Transcribe every line from the top down to the line with "yr = -.52 + (7.27", both ends included, but not the pictures.

— DATA SHOWN —
## Begin

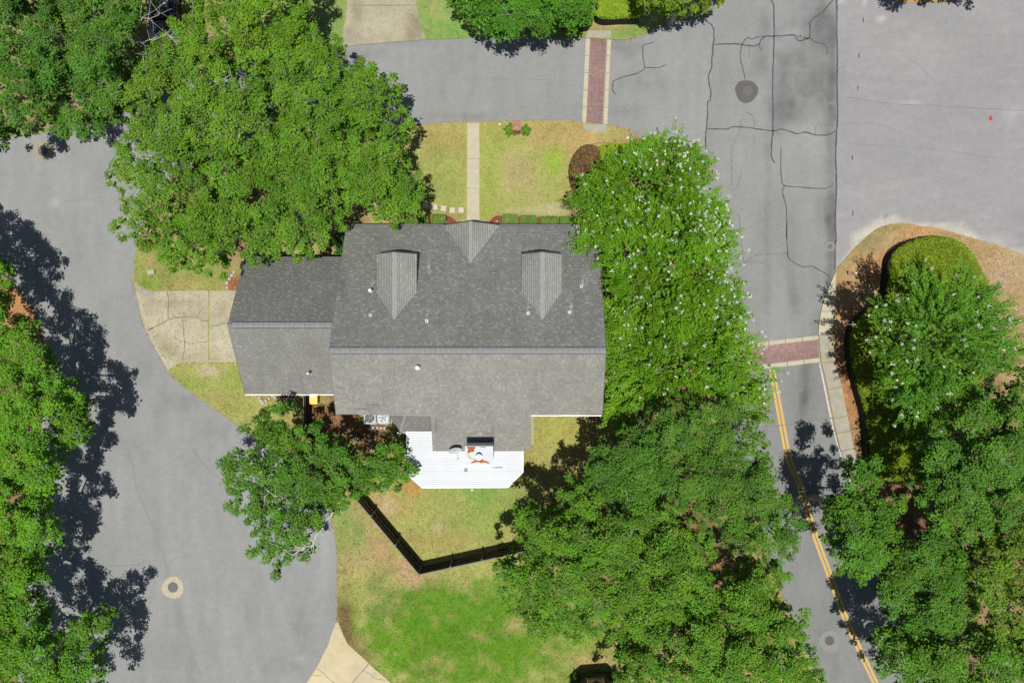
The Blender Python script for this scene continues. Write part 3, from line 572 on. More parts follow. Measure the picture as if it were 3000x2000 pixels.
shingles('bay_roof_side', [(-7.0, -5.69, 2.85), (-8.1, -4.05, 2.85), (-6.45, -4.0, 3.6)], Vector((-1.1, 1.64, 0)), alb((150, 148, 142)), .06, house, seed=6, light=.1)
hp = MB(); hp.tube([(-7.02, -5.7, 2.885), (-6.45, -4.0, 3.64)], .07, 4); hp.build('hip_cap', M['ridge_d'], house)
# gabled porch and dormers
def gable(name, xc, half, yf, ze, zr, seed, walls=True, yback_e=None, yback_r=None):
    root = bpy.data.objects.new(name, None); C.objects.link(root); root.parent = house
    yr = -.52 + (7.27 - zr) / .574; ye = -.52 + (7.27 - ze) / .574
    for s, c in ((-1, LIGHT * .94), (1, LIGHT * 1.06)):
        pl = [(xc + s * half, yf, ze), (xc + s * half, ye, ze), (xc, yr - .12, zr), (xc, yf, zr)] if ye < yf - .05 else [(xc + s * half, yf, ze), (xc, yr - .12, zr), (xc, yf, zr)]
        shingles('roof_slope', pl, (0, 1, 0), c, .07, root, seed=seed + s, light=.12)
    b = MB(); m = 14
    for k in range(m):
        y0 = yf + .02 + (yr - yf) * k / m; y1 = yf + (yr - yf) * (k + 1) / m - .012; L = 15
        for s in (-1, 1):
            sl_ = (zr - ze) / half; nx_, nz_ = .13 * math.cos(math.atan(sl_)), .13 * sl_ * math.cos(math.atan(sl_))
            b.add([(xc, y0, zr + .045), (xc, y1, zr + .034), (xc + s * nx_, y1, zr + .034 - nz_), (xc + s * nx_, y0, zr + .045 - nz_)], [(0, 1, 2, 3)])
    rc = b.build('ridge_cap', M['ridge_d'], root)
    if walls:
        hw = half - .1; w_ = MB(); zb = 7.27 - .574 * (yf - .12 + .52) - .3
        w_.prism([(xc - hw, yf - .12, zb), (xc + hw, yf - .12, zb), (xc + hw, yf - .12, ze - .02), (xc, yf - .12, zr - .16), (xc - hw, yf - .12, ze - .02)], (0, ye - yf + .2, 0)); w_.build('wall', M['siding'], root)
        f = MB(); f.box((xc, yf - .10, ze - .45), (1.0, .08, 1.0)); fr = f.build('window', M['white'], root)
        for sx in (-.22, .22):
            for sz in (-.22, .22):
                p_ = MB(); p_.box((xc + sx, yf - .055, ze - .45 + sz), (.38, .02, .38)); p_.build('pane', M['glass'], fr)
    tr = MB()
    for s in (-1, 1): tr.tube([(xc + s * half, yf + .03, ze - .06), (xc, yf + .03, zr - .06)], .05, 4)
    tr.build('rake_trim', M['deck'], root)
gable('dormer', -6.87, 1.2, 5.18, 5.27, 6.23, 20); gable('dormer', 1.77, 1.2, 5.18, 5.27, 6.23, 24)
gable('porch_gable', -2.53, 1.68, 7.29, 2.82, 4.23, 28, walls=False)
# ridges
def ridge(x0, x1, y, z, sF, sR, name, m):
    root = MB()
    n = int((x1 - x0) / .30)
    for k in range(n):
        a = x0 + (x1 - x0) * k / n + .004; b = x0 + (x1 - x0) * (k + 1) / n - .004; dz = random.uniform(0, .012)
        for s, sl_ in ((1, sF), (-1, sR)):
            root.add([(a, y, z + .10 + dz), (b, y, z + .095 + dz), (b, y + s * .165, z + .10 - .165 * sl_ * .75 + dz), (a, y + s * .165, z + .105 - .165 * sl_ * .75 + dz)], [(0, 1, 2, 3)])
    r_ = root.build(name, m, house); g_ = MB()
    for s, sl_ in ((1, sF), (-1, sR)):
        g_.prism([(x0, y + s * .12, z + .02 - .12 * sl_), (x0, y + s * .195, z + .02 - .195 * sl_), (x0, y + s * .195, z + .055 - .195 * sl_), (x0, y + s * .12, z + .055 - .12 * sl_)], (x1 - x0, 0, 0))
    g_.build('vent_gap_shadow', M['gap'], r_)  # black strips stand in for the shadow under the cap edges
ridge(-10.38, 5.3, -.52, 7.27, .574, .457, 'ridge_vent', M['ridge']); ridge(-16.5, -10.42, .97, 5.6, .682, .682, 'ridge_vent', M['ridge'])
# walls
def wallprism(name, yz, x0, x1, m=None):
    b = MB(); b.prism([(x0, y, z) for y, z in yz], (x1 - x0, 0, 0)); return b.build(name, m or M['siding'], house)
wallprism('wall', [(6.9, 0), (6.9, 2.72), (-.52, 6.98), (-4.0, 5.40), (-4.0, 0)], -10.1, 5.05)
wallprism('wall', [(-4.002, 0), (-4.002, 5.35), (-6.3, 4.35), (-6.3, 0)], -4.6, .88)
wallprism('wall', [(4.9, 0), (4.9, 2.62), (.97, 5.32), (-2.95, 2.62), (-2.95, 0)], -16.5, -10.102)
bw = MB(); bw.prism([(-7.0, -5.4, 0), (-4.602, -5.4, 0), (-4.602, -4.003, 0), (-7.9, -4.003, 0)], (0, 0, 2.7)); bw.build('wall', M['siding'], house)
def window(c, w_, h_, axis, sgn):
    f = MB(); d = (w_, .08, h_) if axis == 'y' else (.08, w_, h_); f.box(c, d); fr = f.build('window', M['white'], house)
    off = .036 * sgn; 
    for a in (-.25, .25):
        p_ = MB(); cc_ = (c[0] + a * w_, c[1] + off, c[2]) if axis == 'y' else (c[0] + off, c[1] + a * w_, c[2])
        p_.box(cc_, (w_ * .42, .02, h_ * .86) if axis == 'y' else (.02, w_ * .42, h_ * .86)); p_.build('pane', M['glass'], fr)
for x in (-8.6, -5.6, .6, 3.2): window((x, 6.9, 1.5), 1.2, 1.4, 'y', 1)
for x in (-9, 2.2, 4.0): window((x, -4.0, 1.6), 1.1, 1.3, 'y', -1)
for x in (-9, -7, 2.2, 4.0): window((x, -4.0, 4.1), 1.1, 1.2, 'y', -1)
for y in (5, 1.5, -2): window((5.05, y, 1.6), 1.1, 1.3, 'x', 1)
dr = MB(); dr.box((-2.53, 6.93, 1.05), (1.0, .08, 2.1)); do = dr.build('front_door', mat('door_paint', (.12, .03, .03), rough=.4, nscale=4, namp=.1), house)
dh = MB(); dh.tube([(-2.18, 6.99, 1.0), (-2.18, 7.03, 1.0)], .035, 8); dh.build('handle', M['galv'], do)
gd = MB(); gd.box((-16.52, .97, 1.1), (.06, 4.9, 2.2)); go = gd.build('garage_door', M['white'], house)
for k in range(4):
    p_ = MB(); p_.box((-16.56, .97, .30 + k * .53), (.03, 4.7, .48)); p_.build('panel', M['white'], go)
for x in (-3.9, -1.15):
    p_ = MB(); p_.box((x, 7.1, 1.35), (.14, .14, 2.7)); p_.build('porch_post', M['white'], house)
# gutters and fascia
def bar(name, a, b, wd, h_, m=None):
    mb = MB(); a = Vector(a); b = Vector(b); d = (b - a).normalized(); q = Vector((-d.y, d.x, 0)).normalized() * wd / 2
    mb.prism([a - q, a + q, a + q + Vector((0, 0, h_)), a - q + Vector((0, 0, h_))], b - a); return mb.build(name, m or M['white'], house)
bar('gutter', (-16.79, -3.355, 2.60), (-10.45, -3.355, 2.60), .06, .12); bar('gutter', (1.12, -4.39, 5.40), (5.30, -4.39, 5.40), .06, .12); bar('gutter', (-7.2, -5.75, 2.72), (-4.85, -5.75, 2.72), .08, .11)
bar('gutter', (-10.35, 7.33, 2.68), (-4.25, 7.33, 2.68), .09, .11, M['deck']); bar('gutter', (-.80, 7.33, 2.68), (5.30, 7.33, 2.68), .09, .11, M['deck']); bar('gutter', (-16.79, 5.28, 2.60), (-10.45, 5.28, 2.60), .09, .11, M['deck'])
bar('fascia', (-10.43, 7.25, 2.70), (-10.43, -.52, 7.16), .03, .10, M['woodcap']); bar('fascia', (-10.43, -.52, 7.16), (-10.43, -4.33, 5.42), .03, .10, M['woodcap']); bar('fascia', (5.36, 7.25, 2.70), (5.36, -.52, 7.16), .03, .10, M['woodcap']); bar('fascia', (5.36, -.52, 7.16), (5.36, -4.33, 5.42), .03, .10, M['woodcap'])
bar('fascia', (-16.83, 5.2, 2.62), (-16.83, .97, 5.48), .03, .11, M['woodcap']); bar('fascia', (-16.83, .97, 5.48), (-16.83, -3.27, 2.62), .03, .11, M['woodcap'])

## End

— THE RESPONSE —
The Blender Python script for this scene continues. Write part 3, from line 572 on. More parts follow. Measure the picture as if it were 3000x2000 pixels.
shingles('bay_roof_side', [(-7.0, -5.69, 2.85), (-8.1, -4.05, 2.85), (-6.45, -4.0, 3.6)], Vector((-1.1, 1.64, 0)), alb((150, 148, 142)), .06, house, seed=6, light=.1)
hp = MB(); hp.tube([(-7.02, -5.7, 2.885), (-6.45, -4.0, 3.64)], .07, 4); hp.build('hip_cap', M['ridge_d'], house)
# gabled porch and dormers
def gable(name, xc, half, yf, ze, zr, seed, walls=True, yback_e=None, yback_r=None):
    root = bpy.data.objects.new(name, None); C.objects.link(root); root.parent = house
    yr = -.52 + (7.27 - zr) / .574; ye = -.52 + (7.27 - ze) / .574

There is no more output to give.